Deal Points: Reminder about Sales and Use Tax Issues in Middle Market Dispositions
Wednesday, December 9, 2015
Related Practices & Jurisdictions
All Federal | State & Local Tax (SALT)

Common to highly successful, oftentimes leanly-run middle-market companies is that state sales and use tax compliance may not have kept up with growth of the business.  Almost inevitably, the due diligence process brings to the forefront the degree to which a company's operations have extended beyond past sales and use tax compliance practices.  Frequently, such extensions of operations may have created "nexus," or "significant physical presence" in states in which a company has not previously been collecting or reporting sales or use tax.

With hindsight being 20/20, it is always better for a seller to have developed a strategy and taken necessary remediation efforts prior to being in the throes of negotiating a sales transaction.  Such strategy or remediation efforts can include things such as obtaining resale or other exemption certificates as well as initiating "voluntary disclosure" processes in key states during or prior to the marketing process.

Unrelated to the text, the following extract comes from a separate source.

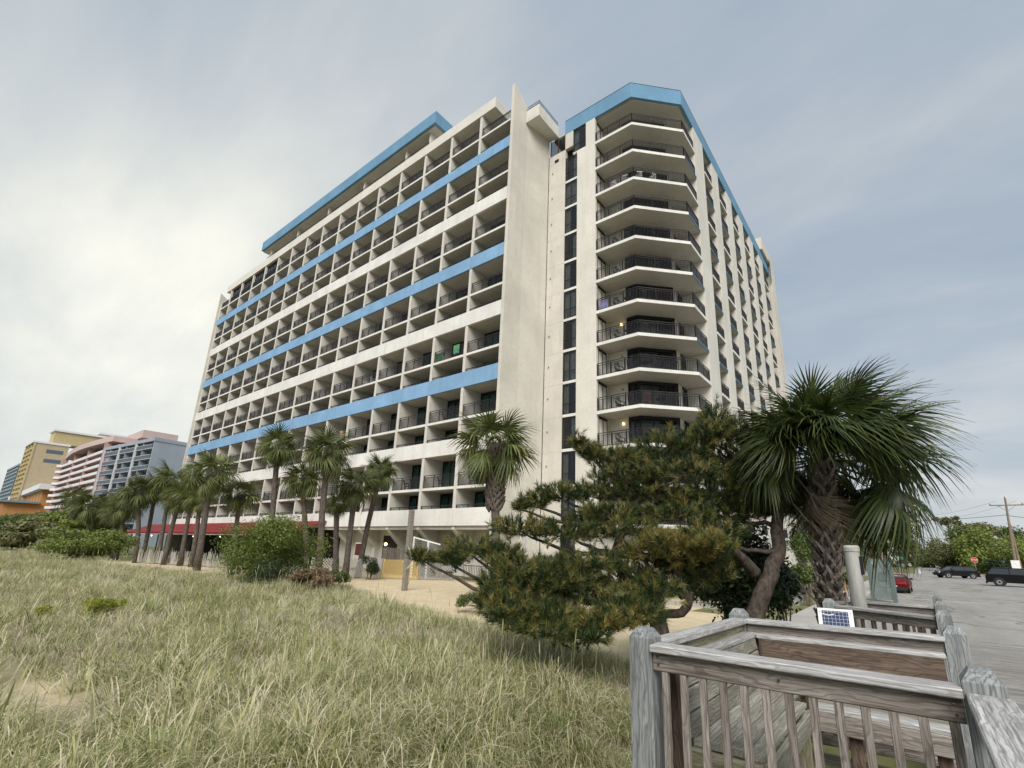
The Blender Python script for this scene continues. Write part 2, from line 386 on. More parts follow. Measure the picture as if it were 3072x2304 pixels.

However, once a seller is waist-deep in the disposition process, it becomes of paramount importance in negotiating post-closing seller liability to have advisors on your side that understand the plane of sales and use tax exposure and are able to rebut, refine and reduce claims made by buyer's experts during the negotiation process.  With "nexus" being an ever-evolving dialogue among legislators, courts, departments of revenue, and taxpayers, the more your advisor keeps abreast of changes in the law, the more weapons you will have in your arsenal to limit your post-closing liability.